For quite a while, some time in the nineties, I took an interest in experimental film. In a relatively short period of time, I acquinted myself with American structuralist films, abstract films, found footage based films, early European avant garde cinema, conceptual films etc. I remember watching Michael Snow, Bruce Conner, Maya Deren, Alain Resnais, Paul Sharits, Derek Jarman, Germaine Dulac, Dziga Vertov, Jonas Mekas, Kenneth Anger, Stan Brakhage and so many more. My friend A. was a big influence and driving force. He introduced me to many of these filmmakers, taking me to rather obscure screenings and festivals all over the place, at home and abroad. Viewing, scouting and selecting short films for our own festival that we were running with a bunch of other people. An exciting time, providing a lasting influence on my appreciation and perception of lens based arts. When I moved to Rotterdam, broke up with A. and left the festival, I saw this interest fading away pretty quickly. I sort of moved on to feature length art house film, and started writing about it. I don’t think I have seen another experimental short film since. Strange really, because my interest was sincere and deeply felt. But apparently, it couldn’t stand on its own. It needed other people, I needed their enthusiasm to feed my own. Sharing this interest was, I guess, as important to me as owning it.

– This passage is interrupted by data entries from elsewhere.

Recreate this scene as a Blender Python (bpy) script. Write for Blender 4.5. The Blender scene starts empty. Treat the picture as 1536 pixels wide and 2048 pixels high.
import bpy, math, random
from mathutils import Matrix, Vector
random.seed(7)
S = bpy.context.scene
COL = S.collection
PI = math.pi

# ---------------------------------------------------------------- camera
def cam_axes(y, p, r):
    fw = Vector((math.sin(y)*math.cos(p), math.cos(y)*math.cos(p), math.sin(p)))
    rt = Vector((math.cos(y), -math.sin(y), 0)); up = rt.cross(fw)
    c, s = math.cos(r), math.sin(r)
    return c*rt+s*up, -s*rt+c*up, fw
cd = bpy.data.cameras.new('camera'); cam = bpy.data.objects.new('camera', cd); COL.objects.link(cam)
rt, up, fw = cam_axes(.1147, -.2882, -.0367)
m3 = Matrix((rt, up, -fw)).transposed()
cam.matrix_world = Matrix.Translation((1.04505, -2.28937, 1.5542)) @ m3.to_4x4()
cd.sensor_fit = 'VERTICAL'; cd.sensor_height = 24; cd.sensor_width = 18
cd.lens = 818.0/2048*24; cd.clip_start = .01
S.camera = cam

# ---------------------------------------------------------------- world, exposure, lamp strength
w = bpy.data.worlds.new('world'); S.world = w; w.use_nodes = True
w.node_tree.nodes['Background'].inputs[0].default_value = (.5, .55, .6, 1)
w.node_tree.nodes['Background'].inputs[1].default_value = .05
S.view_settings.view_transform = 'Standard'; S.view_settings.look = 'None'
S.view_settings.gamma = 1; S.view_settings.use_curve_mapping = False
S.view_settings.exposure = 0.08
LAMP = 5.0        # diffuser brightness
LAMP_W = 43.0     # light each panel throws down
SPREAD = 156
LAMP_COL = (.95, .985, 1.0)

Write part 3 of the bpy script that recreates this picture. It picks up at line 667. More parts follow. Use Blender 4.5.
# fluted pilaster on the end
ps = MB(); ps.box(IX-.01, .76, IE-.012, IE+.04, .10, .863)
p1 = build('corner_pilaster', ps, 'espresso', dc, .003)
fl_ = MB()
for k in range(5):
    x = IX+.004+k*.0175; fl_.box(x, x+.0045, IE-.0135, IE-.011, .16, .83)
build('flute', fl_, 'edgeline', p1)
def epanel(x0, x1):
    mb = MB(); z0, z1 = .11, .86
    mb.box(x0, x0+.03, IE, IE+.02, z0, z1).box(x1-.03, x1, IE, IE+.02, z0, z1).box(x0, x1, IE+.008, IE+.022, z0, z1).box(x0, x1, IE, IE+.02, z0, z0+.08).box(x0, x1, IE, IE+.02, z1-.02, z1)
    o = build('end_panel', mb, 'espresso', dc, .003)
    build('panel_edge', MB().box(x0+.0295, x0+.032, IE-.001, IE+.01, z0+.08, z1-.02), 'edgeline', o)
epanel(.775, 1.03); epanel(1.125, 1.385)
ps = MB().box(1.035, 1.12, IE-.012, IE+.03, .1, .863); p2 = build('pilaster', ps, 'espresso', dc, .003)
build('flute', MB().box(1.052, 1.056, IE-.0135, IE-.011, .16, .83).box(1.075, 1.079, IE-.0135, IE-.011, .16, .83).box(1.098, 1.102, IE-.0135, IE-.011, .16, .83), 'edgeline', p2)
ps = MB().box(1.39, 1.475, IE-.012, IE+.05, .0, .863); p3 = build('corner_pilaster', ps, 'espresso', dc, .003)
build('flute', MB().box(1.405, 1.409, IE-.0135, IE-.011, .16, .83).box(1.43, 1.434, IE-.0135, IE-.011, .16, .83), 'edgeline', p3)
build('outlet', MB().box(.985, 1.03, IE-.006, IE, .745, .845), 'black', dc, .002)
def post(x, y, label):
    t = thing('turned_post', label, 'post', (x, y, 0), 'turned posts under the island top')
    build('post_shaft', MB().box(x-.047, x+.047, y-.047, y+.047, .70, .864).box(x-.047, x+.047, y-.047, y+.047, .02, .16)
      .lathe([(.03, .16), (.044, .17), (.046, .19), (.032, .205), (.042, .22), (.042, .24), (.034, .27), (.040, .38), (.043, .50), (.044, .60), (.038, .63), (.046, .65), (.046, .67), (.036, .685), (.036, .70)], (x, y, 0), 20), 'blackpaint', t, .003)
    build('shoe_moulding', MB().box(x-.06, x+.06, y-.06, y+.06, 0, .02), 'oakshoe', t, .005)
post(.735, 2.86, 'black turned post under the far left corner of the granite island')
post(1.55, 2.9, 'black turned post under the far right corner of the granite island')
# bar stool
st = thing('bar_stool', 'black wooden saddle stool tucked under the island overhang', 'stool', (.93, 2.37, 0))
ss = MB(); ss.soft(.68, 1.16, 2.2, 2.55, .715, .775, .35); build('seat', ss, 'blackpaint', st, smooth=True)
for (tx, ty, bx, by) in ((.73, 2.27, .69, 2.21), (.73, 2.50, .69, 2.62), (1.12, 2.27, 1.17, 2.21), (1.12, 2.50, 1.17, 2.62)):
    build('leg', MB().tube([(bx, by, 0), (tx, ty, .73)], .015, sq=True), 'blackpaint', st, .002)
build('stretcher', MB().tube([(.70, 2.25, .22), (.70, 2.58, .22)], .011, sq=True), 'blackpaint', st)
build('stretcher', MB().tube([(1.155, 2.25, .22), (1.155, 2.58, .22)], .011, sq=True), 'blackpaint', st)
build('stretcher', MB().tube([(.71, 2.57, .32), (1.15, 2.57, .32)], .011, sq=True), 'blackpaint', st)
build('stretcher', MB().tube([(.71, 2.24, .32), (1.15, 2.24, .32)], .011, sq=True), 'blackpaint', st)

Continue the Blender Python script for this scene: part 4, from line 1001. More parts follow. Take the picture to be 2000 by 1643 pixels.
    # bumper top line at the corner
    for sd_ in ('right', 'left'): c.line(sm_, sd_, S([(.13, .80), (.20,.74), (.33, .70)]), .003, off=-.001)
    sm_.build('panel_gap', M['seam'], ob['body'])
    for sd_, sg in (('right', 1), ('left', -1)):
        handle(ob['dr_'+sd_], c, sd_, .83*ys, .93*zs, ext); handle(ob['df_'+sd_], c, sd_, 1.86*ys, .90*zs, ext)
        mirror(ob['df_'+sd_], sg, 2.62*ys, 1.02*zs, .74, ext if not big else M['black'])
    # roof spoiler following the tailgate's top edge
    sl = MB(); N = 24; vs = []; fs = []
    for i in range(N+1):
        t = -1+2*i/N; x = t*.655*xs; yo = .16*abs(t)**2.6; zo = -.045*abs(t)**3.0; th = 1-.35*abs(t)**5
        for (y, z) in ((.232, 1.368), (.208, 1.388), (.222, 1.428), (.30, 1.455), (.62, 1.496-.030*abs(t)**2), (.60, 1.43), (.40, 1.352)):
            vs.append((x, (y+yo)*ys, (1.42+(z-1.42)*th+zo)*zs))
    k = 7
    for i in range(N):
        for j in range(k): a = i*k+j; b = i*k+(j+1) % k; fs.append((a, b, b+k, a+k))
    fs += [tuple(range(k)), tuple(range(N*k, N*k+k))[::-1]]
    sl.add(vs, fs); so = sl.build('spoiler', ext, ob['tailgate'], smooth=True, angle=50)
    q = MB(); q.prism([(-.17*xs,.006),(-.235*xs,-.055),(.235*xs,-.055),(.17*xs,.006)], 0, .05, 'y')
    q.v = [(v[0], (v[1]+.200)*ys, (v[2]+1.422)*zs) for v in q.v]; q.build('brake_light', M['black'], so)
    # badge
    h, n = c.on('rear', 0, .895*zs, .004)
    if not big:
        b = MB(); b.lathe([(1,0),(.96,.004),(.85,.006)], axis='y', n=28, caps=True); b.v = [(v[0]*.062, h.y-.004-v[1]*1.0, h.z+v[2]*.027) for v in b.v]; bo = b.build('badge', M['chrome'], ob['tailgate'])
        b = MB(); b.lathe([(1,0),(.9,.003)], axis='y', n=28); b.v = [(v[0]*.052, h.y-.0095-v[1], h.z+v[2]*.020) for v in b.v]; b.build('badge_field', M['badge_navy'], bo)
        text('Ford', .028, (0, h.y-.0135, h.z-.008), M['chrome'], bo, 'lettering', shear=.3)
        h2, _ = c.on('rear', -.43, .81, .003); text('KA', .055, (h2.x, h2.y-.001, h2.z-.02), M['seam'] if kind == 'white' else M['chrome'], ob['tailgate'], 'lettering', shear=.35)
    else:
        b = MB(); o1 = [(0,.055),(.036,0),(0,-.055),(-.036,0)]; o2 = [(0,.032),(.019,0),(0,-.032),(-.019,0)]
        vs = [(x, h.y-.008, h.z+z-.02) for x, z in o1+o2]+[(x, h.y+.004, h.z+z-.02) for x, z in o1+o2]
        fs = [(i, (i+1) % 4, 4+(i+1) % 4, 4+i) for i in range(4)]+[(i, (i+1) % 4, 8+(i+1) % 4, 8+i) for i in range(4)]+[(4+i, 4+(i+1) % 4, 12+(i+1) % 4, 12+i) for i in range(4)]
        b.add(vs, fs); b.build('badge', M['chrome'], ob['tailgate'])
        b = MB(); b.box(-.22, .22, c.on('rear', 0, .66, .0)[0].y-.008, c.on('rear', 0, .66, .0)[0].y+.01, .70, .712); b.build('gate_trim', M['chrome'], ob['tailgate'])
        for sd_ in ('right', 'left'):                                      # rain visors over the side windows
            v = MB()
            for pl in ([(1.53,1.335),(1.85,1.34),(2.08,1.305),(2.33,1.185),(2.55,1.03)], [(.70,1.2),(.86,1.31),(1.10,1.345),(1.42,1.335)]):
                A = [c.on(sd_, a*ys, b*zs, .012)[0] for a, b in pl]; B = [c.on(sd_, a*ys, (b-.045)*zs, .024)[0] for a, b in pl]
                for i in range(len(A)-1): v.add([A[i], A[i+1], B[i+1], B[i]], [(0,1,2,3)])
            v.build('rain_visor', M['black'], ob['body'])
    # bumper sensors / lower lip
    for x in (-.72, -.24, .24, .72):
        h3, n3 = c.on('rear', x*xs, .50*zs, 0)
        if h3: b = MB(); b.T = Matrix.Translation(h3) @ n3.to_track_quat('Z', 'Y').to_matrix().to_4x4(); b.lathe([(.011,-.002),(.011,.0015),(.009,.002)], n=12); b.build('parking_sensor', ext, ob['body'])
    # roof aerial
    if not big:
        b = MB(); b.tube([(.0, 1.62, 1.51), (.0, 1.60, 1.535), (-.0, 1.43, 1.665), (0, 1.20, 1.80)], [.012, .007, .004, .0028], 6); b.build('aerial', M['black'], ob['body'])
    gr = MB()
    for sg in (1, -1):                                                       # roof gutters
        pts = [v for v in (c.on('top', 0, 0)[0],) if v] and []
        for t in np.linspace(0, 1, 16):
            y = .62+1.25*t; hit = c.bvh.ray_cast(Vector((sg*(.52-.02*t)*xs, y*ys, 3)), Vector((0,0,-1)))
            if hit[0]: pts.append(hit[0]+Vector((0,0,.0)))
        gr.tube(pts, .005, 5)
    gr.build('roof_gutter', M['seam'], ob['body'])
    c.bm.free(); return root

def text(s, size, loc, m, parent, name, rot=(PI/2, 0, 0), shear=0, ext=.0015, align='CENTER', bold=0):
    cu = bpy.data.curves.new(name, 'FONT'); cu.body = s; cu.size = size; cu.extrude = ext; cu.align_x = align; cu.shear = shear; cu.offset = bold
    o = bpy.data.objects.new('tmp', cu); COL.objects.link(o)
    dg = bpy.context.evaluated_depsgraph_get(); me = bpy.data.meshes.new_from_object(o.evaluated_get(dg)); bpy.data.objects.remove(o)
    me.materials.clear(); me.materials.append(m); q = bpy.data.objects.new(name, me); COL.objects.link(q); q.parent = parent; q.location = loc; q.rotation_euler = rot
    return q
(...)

When I got to know Th., I was only beginning to find out what I could do with a photo camera, technically and otherwise. Unlike me, he was a trained photographer. I can’t put my finger on what it is exactly that I learned from him. We didn’t even talk that much about photography. I always felt he was way out of my league when it came to photo talk. No, it was something else. I had immersed myself in photography blogs, sharing sites and online magazines, and found many talented photographers, but his photos immediately stroke a nerve. They felt close to home, I don’t know how else to put it. I recognized something that I had not seen before but instantly related to. I wasn’t even surprised that the man who had taken these pictures evoked a similar feeling himself. For me, he was a solid value along this path of experimenting and learning, failing and doubting. Not by interfering much, but as a continuous source of inspiration and motivation, on many levels. When the friendship stranded on.. well, the complexities of life, I was afraid that I would loose my interest, my joy, in taking photographs. But I didn’t. Or perhaps I did, for a while, out of sadness and disappointment. But I soon found out that this would not have a lasting effect. I don’t think I can go back to not doing this, to not looking at the world around me from this new perspective. This interest can and will stand on its own. It’s nice to share it with other people, and I loved sharing it with him, but it doesn’t depend on it. It doesn’t need other people, and therefore I feel it’s something I can rely on.